With Mao's death and China's gradual opening, the climate for believers
thawed. A group of grey-haired worshippers gathered at Jesse's house for
improvised services and a younger generation was gradually drawn in by
the teaching and singing.

The country now has 40 to 80 million active Christians, experts say,
evenly divided between state-sanctioned churches and underground ones
that meet at members' homes.

Gongshan's church and school, and the growing network of white-washed
chapels strung out along the valley -- many furnished with little more
than planks and a rough table -- are testament to hard work and a more
tolerant government.

CHALLENGES

But although Protestantism is one of five religions officially
sanctioned by Beijing, believers still operate on a precarious basis.

In a post-Mao society where an ideological vacuum has spawned corruption
and eroded ethics, Chinese leaders are wary that religious revival could
be a force for subversion.

A Protestant minister was jailed for three years in 2005 for illegally
printing Bibles.
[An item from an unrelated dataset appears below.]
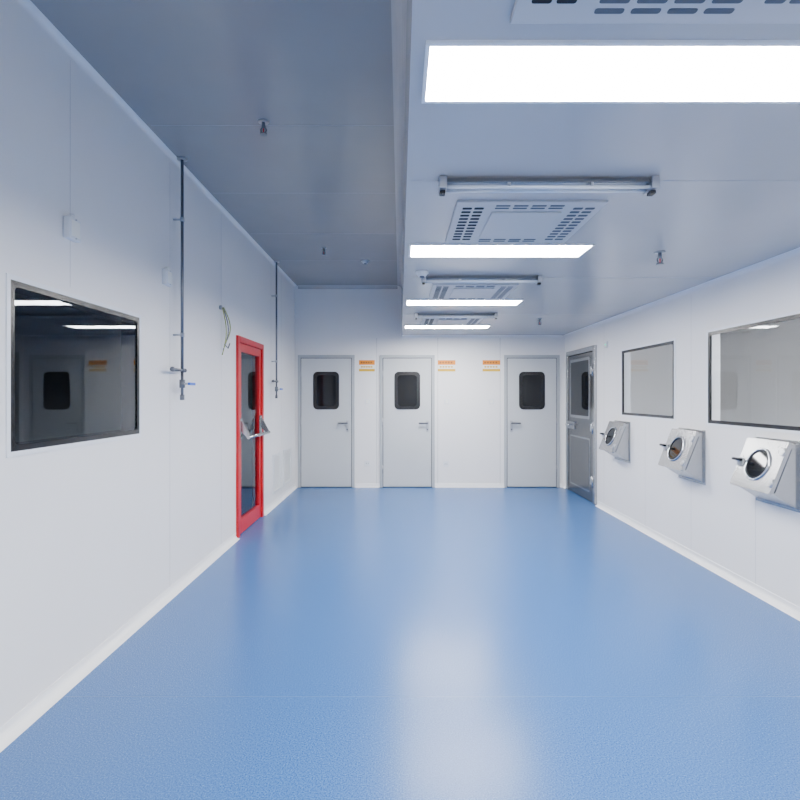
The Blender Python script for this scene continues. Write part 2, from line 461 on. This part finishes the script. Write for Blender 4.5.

Earlier this year the Protestant vice-principal of a
Chinese Communist Party training school said she was demoted for
organizing a Bible study session.

Despite a full class at the school the church still has room for expansion.

Between Communist Party members, drinkers who can't quit and the simply
uninterested, less than a third of the Lisu in the area are
church-goers, estimates Luke, a teacher at the school who like Jesse
added a biblical name to his Lisu and Mandarin ones.

But he feels no need to compromise their strict faith to attract new
believers.

"We will support people who are ready to become Christians in giving up
drinking, but we cannot baptize them until they stop," said Luke, as
chanting from the makeshift classroom drifted across the church's courtyard.

"Its a way of showing your faith to the outside."